Requirement: Gather all lines in the records below that include the word "scene".
..........
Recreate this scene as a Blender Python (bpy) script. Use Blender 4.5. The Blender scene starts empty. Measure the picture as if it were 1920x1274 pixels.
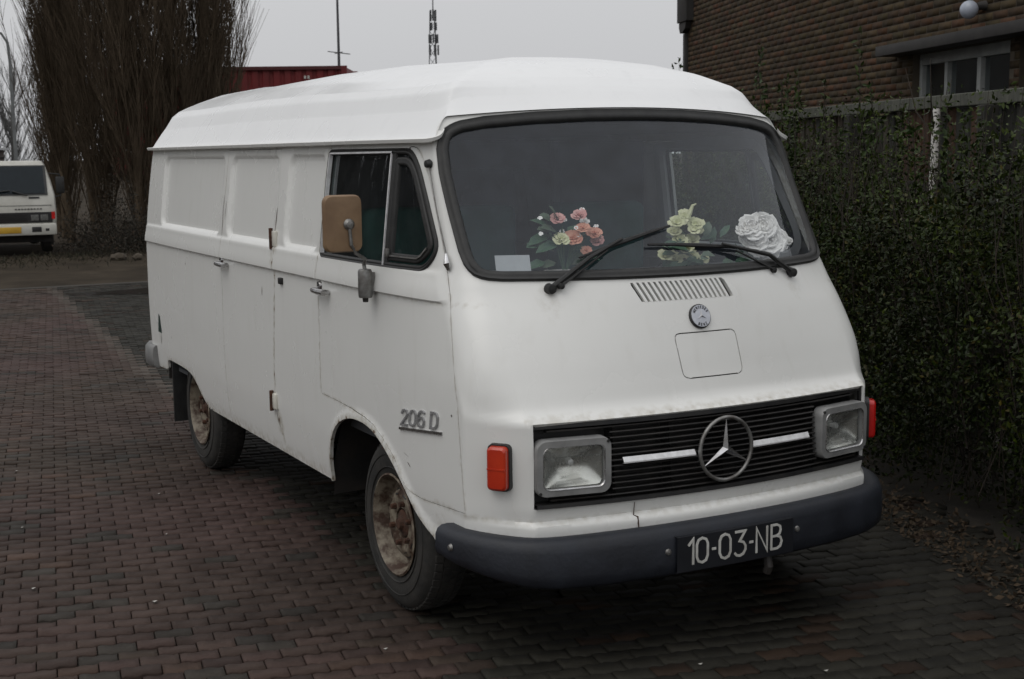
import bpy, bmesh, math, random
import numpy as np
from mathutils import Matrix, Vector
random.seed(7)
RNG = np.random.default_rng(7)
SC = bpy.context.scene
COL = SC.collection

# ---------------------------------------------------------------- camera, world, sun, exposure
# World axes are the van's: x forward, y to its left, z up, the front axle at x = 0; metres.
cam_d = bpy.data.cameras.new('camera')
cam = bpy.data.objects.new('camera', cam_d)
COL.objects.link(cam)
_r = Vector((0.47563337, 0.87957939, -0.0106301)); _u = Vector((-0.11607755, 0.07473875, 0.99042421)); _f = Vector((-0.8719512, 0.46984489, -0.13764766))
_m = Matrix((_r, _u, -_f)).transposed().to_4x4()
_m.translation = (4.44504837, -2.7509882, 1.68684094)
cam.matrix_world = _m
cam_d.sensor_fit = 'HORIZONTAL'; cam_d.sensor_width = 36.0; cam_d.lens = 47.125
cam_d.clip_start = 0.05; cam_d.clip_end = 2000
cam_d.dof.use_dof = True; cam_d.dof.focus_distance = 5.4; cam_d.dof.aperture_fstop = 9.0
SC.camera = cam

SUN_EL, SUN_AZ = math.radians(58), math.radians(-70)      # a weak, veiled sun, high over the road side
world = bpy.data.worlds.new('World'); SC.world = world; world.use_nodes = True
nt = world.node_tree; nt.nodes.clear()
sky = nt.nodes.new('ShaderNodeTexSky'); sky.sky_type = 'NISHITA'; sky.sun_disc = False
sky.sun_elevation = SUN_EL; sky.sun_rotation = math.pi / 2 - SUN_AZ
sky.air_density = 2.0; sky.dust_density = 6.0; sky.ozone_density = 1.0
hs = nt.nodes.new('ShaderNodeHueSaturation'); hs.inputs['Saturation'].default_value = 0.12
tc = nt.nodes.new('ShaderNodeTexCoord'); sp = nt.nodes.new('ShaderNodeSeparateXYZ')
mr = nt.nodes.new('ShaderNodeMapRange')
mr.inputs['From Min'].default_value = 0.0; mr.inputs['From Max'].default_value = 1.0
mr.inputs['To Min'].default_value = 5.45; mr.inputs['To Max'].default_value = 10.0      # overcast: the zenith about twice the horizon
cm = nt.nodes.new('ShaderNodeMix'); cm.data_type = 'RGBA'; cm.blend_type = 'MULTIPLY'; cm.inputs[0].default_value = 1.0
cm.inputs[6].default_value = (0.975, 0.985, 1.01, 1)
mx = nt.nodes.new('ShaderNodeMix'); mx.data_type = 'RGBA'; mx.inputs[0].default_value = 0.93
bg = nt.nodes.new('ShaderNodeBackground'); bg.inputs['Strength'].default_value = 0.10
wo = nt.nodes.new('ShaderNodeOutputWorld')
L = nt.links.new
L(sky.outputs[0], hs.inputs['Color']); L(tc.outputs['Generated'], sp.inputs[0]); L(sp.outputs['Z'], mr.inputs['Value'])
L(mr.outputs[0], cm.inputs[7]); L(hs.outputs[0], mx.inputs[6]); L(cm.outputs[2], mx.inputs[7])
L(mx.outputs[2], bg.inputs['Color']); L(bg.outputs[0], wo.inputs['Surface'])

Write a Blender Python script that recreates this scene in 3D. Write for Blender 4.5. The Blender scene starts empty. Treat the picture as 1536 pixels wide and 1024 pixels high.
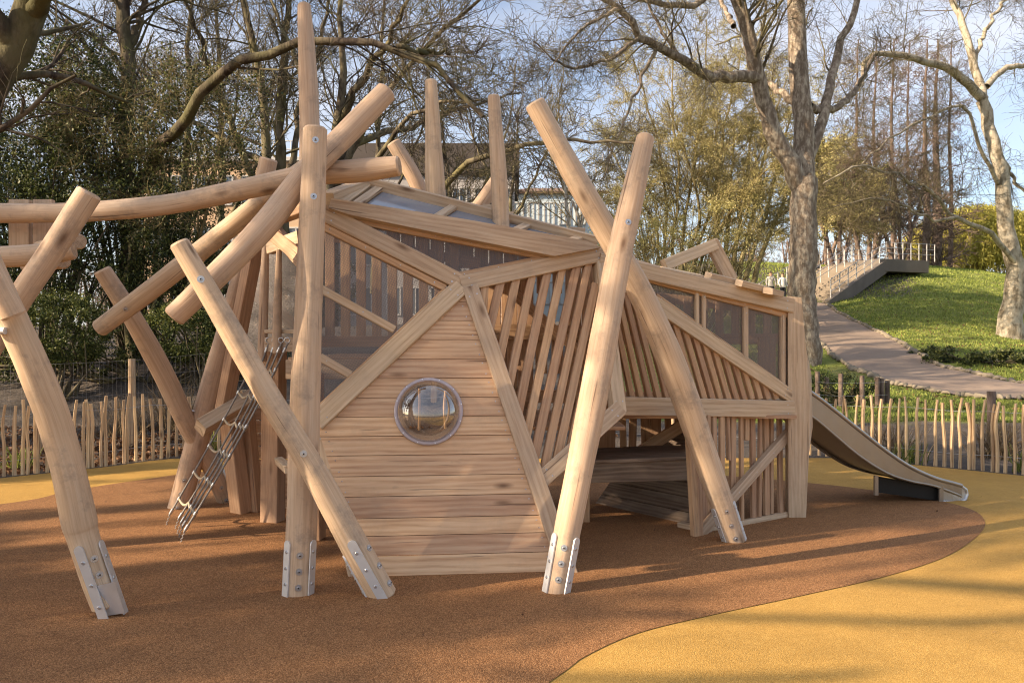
..........
Answer to this exercise:
Recreate this scene as a Blender Python (bpy) script. Use Blender 4.5. The Blender scene starts empty. Measure the picture as if it were 1920x1274 pixels.
SC = bpy.context.scene
Write a Blender Python script that recreates this scene in 3D. Write for Blender 4.5. The Blender scene starts empty. Treat the picture as 1536 pixels wide and 1024 pixels high.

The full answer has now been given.